Underworld (1985)
2/10
Subterranean Standard
2 February 2020
Warning: Spoilers
Famously disowned by author and co-screenwriter Clive Barker, and cited as one of two experiences (both with director George Pavlou) that convinced him to write and direct his own film adaptations, this bizarre 80's time capsule has a clever premise, interesting cast and more New Wave styling than you can poke a stick of blue neon at, but is hamstrung by an evidently miniscule budget, appalling acting and a script that never properly coheres.

The self-conscious effort to create a stylish, uniquely British sci-fi horror is admirable in its self-evidence: a script concept by edgy horror author and playwright Barker, a score by synth-pop outfit Freuer, a cast comprised of models, stuntmen and venerable character actors like Denham Elliot and Steven Berkoff, as well as Ingrid Pitt playing a brothel madam, and direction by ex-music video auteur Pavlou all make for, a least on paper, an exciting genre prospect.

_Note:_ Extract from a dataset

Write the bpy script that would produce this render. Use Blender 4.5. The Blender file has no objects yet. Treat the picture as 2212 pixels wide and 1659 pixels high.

It is, then, all the more lamentable how desperately the finished film fails to live up to the promise of its constituent elements.

The convoluted and poorly articulated narrative swivels on the abduction of a high-class teenage prostitute, by a group of rubber-faced mutants living the sewers. Larry Lamb, offering probably the least convincing tough-guy persona ever filmed, is her former bodyguard and lover, who is hired to track her down by Berkoff's crime boss, and uncovers a confused plot involving a mad scientist (Elliot, natch) who has developed a new wonder drug that causes people to physically transform into the image of their dreams.

With liberal borrowings from film noir, body horror and fantasy forerunners, this story has the potential for a classy genre epic. However, it's evident that Pavlou has no idea how to construct a scene, let alone draw convincing performances from his cast or choreograph effective action sequences. Much of the climactic shootout has the scruffy, amateurish atmosphere of a mid-80s Dr Who episode, and the final denouement, lifted almost entirely from Scanners (1980) is bungled by lousy practical effects and the lack of any consistent buildup. Besides these signature failures, the film's general level of assembly is often alarmingly slipshod; sound recording is muffled and shoddy, the poverty-stricken direction endearingly persists in failing to find an appropriate camera angle for almost any shot, the photography alternates between eye-strainingly dim and glaringly overlit, and the editing was performed with an axe.

In the end it's not hard to see why Barker refuses to acknowledge this one; the germ of his style and concepts are lurking somewhere in this ugly soup of a picture, but the delivery is so poor, and the technical quality so desperate that its surprising anyone associated with this misbegotten farrago will admit to their involvement.